An Accurate Beam-Tracking Algorithm with Adaptive Beam Reconstruction via UAV-BSs for Mobile Users
Jing Zhang, Sheng Gao, Xin Feng, Hongwei Yang, Geng Sun
TL;DR
This work addresses real-time, high-precision beam tracking for mobile users in UAV-based mmWave networks by combining a cooperative GDCSA-based localization of U-UAVs, a GPR-driven MU-angle predictor, and a TIAM-enabled adaptive beam reconstruction. The proposed BAB-AR algorithm enables bi-directional angle-aware beam tracking with adaptive beam reconstruction, achieving angle prediction errors within $0.2$ for UAV-BS localization and MU-angle errors $\leq 0.025$, while delivering higher SNR and data rates than baseline methods.

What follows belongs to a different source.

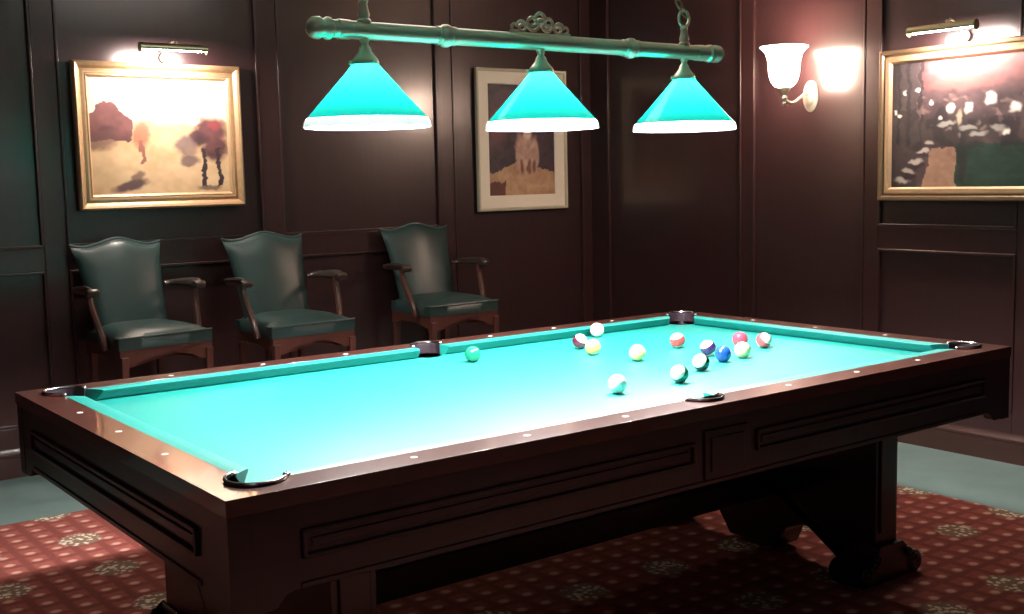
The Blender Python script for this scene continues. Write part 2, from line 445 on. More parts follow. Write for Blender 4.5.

The key contributions are the GDCSA localization for GPS-free U-UAV positioning, the GPR-based MU angle prediction, and the TIAM for dynamic beam updates, all integrating into a two-stage beamforming architecture (2D UAV-to-UAV and 3D UAV-to-MU). The results show substantial gains in beam gain, energy efficiency, and resilience to mobility, highlighting practical impact for reliable, high-capacity UAV-enabled wireless networks in dynamic environments.
Abstract
Unmanned aerial vehicles (UAVs) with flexible deployment contribute to enlarging the distance of information transmission to mobile users (MUs) in constrained environment. However, due to the high mobility of both UAVs and MUs, it is challenging to establish an accurate beam towards the target MU with high beam gain in real-time. In this study, UAV base stations (UAV-BSs) consisting of position-known assisted UAVs (A-UAVs) and position-unknown assisted UAVs (U-UAVs) are employed to transmit data to MUs. Specifically, a bi-directional angle-aware beam tracking with adaptive beam reconstruction (BAB-AR) algorithm is proposed to construct an optimal beam that can quickly adapt the movement of the target MU. First, the angle-aware beam tracking is realized within the UAVBSs using a proposed global dynamic crow search algorithm without historical trajectory. Furthermore, the Gaussian process regression model is trained by A-UAVs to predict the azimuth and elevation angles of MUs. Meanwhile, we focus on the beam width and design a time interval adjustment mechanism for adaptive beam reconstruction to track high-speed MUs. Finally, the performance of the BAB-AR algorithm is compared with that of benchmark algorithms, and simulate results verifies that the BAB-AR algorithm can construct an accurate beam capable of covering high-speed MUs with the half power beam width in a timely manner.